Definition:Managed file transfer (MFT)
📁 Managed file transfer (MFT) is a technology platform that enables the secure, automated, and auditable exchange of data files between systems, partners, and stakeholders — a capability that sits at the heart of insurance operations where vast quantities of bordereaux, policy data, claims files, and regulatory submissions must flow reliably between carriers, reinsurers, brokers, MGAs, and third-party vendors. Unlike ad hoc methods such as email attachments or basic FTP servers, MFT solutions provide encryption in transit and at rest, delivery confirmation, error handling, retry logic, and centralized audit trails that meet regulatory and data-privacy requirements.

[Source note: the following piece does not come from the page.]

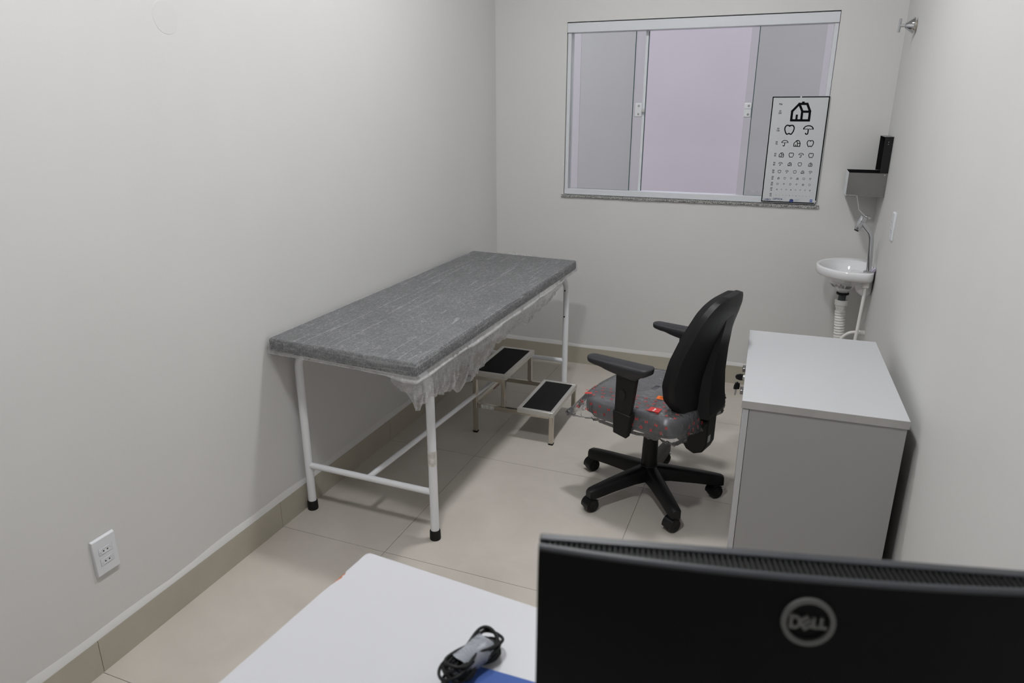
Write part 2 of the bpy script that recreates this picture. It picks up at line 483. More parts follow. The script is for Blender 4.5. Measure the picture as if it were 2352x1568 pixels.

🔧 In a typical insurance deployment, an MFT platform orchestrates scheduled and event-driven file exchanges across the enterprise. A coverholder might submit monthly bordereaux in a prescribed format; the MFT system validates the file structure, transforms data into the carrier's internal schema, routes it to the appropriate policy administration or data warehouse system, and logs every step for compliance purposes. When errors occur — a malformed record, a failed connection — the platform alerts operations staff and queues the file for reprocessing without manual intervention. Leading MFT products support protocols including SFTP, AS2, HTTPS, and FTPS, and many now offer API-based connectors that bridge traditional batch workflows with modern real-time integrations.

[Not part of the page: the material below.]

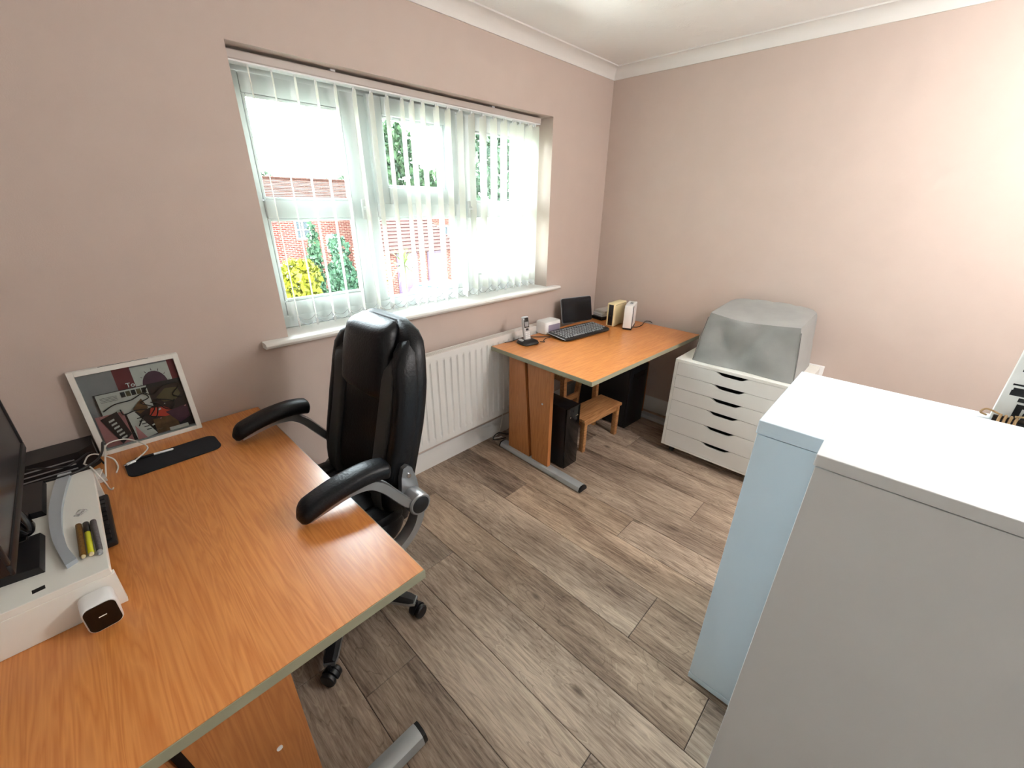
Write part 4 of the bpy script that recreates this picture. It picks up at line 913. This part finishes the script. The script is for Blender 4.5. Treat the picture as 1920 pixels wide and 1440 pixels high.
ro = obj('roof', roof_rows(-3.3, 8.6, 17.7, 1.50, 21.5, 2.55, 16), m_tile, h1, sm=False); obj('ridge', MB().tube([(-3.3, 21.5, 2.58), (8.6, 21.5, 2.58)], .09, 8), m_tile, ro)
obj('rear_slope', roof_rows(-3.3, 8.6, 25.3, 1.50, 21.5, 2.55, 8), m_tile, ro, sm=False)
obj('gutter', MB().tube([(-3.3, 17.65, 1.46), (8.6, 17.65, 1.46)], .06, 8), m_render, h1)
for x0, x1, z0, z1, ar_ in ((4.15, 4.80, .05, .85, False), (5.42, 5.95, -.55, .10, True), (1.6, 2.4, .0, .85, False), (7.55, 8.05, .0, .85, False), (3.0, 3.9, -2.2, -.9, False), (5.4, 6.4, -2.4, -1.3, False)): house_window(h1, x0, x1, z0, z1, 18, 2, 2, ar_)
h2 = thing('garage_block', 'low garage with red tiled roof and mauve door', 'garage', (0, 0, 0))
obj('wall', bx(6.3, 9.9, 14.3, 17.4, GZ, -.35), m_brick, h2, sm=False); obj('roof', roof_rows(6.1, 10.1, 14.0, -.40, 17.2, 1.15, 12), m_tile2, h2, sm=False)
gdn = obj('garage_door', bx(6.72, 7.75, 14.26, 14.32, -2.3, -.42), m_purple_door, h2, sm=False)
for k in range(5): obj('door_panel', bx(6.76, 7.71, 14.24, 14.26, -2.25+.36*k, -1.93+.36*k), m_purple_door, gdn, sm=False)
gdn2 = obj('garage_door', bx(8.3, 9.3, 14.26, 14.32, -2.3, -.42), m_purple_door, h2, sm=False)
for k in range(5): obj('door_panel', bx(8.34, 9.26, 14.24, 14.26, -2.25+.36*k, -1.93+.36*k), m_purple_door, gdn2, sm=False)
h3 = thing('brick_house', 'narrow pink brick house end beyond the garage', 'house', (0, 0, 0))
obj('wall', bx(9.6, 13.5, 18.5, 24, GZ, 1.0), m_brick, h3, sm=False); obj('roof', roof_rows(9.4, 13.7, 18.2, 1.0, 21.2, 2.2, 10), m_tile2, h3, sm=False)
house_window(h3, 10.3, 11.2, -.6, .4, 18.5, 2, 2); house_window(h3, 11.9, 12.8, -.6, .4, 18.5, 2, 2)
def foliage(blobs, n, size, seed, elong=1.0):
    r = random.Random(seed); mb = MB(); tot = sum(b[3]*b[4]*b[5] for b in blobs)
    for cx, cy, cz, rx, ry, rz in blobs:
        for _ in range(int(n*rx*ry*rz/tot)+8):
            d = Vector((r.gauss(0, 1), r.gauss(0, 1), r.gauss(0, 1))).normalized()*(r.uniform(.25, 1)**.4)
            p = Vector((cx+d.x*rx, cy+d.y*ry, cz+d.z*rz)); e = Euler((r.uniform(0, 6.3), r.uniform(0, 6.3), r.uniform(0, 6.3))).to_matrix(); s = size*r.uniform(.6, 1.3)
            mb.add([p+e @ Vector(q) for q in ((-s*.5, 0, 0), (0, s*.45*elong, s*.1), (s*.6, 0, 0), (0, -s*.45*elong, s*.1))], [(0, 1, 2, 3)])
    return mb
def plant(name, label, cat, blobs, n, size, seed, mat, trunk, group=None, elong=1.0):
    t = thing(name, label, cat, (trunk[0], trunk[1], GZ), group=group)
    o = obj('foliage', foliage([(b[0]-trunk[0], b[1]-trunk[1], b[2]-GZ, b[3], b[4], b[5]) for b in blobs], n, size, seed, elong), mat, t, sm=False); o['kind'] = 'stuff'
    obj('trunk', MB().tube([(0, 0, 0), (.03, 0, (trunk[2]-GZ)*.5), (0, 0, trunk[2]-GZ)], [trunk[3], trunk[3]*.8, trunk[3]*.4], 8), m_bark, t); return t
plant('leafy_tree', 'rounded green tree rising behind the low garage', 'tree', [(14.2, 27.5, 4.6, 1.7, 1.2, 2.0), (15.2, 27.5, 5.2, 1.7, 1.2, 1.6), (16.4, 27.5, 2.9, 1.6, 1.2, 1.5), (18.6, 27.5, 2.6, 1.8, 1.2, 1.5), (14.0, 27.5, 2.4, 1.2, 1.2, 1.5)], 3000, .40, 11, m_leaf_tree, (15.0, 27.5, 3.6, .2), 'trees across the road')
plant('leafy_tree', 'sparse tall tree seen through the right-hand vanes', 'tree', [(11.2, 13.8, 3.4, 1.3, 1.2, 1.5), (12.6, 14, 4.4, 1.5, 1.2, 1.4), (13.2, 14, 2.6, 1.5, 1.2, 1.2), (11.8, 14, 1.9, 1.1, 1.0, .9)], 2400, .24, 12, m_leaf_tree2, (12.2, 14.0, 3.6, .16), 'trees across the road')
plant('golden_shrub', 'bright yellow-green shrub before the brick house', 'shrub', [(.72, 9.0, -.30, .42, .42, .62), (.95, 9.0, -1.3, .52, .5, 1.0), (1.12, 9.2, -.22, .32, .3, .45)], 1700, .15, 13, m_leaf_yellow, (.95, 9.0, -.6, .05))
plant('column_conifer', 'tall narrow green conifer before the brick house', 'conifer', [(1.72, 10, .55, .13, .16, .55), (1.66, 10, -.2, .20, .2, .8), (1.60, 10, -1.3, .26, .26, 1.2)], 1800, .11, 14, m_leaf_conifer, (1.64, 10, .6, .05))
plant('green_shrub', 'soft green shrub to the right of the conifer', 'shrub', [(2.34, 10.4, -.5, .26, .3, .5), (2.31, 10.4, -1.4, .34, .4, .9)], 1000, .13, 15, m_leaf_shrub, (2.32, 10.4, -.6, .05))
plant('green_shrub', 'round green bush behind the spiky palm', 'shrub', [(3.15, 11.8, .16, .36, .3, .46), (3.2, 11.8, -.9, .48, .4, .9)], 1000, .14, 16, m_leaf_shrub, (3.15, 11.8, -.2, .05))
plant('low_hedge', 'low green planting by the pale strip below the window', 'hedge', [(1.0, 7.4, -2.3, 1.1, .4, .45), (3.4, 7.6, -2.3, 1.4, .4, .5), (6.0, 9.0, -2.0, 1.3, .5, .7)], 1800, .15, 17, m_leaf_palm, (3.4, 7.6, -2.4, .04))
plant('tree_line', 'distant low line of trees behind the roofs', 'trees', [(-2+2.4*k, 40, 2.6+.4*math.sin(k*1.7), 1.9, 1.2, 1.0) for k in range(14)], 2600, .45, 18, m_hill, (12, 40, 2, .2))
def cordyline(label, x, y, z, R, seed):
    t = thing('cordyline_palm', label, 'palm', (x, y, GZ), group='spiky palms'); r = random.Random(seed)
    obj('trunk', MB().tube([(0, 0, 0), (.02, 0, (z-GZ)*.6), (0, 0, z-GZ)], [.07, .055, .05], 8), m_bark, t)
    for k in range(54):
        a = r.uniform(0, 2*PI); el = r.uniform(-.7, 1.4); L = R*r.uniform(.75, 1.1); d = Vector((math.cos(a)*math.cos(el), math.sin(a)*math.cos(el), math.sin(el))); sd = Vector((-math.sin(a), math.cos(a), 0))*.028
        o = Vector((0, 0, z-GZ)); m1 = o+d*L*.55; e = o+d*L+Vector((0, 0, -L*.22))
        obj('leaf', MB().add([o-sd*.5, o+sd*.5, m1+sd, m1-sd, e], [(0, 1, 2, 3), (3, 2, 4)]), m_leaf_palm, t, sm=False)
cordyline('spiky palm seen through the left window light', 2.75, 8.6, -.28, .50, 21)
cordyline('spiky palm seen through the middle window light', 4.15, 9.6, -.20, .70, 22)
car = thing('parked_car', 'blue car parked before the garage', 'car', (7.2, 11.6, GZ+.0), math.radians(12))
obj('body', MB().prism([(-2, .35), (2, .35), (2.0, .75), (1.2, .92), (-1.7, .95), (-2, .8)], -.85, .85, 'Y'), m_car, car, sm=False)
obj('cabin', MB().loft([[(-1.5, -.8, .93), (.9, -.8, .93), (.9, .8, .93), (-1.5, .8, .93)], [(-1.1, -.62, 1.42), (.3, -.62, 1.42), (.3, .62, 1.42), (-1.1, .62, 1.42)]]), m_carglass, car, sm=False)
obj('roof', bx(-1.12, .32, -.63, .63, 1.42, 1.46, .01), m_car, car)
for x in (-1.25, 1.25):
    for y in (-.8, .8): obj('wheel', MB().lathe([(.05, -.1), (.30, -.1), (.32, -.07), (.32, .07), (.30, .1), (.05, .1)], 18, (x, y, .32), 'Y'), m_tyre, car)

🔐 Reliable, governed file exchange underpins the data supply chain that modern insurance depends on. Without it, the handoffs between delegated authority partners and capacity providers break down, premium accounting falls out of sync, and regulatory filings miss deadlines. As the industry moves toward initiatives like Lloyd's Blueprint Two and ACORD-standardized data exchanges, MFT platforms serve as the connective tissue ensuring that digitization efforts translate into operational reality. Security is equally critical: insurance data includes protected health information, personally identifiable information, and proprietary underwriting models, making the encryption and access controls embedded in MFT solutions a baseline requirement rather than an optional enhancement.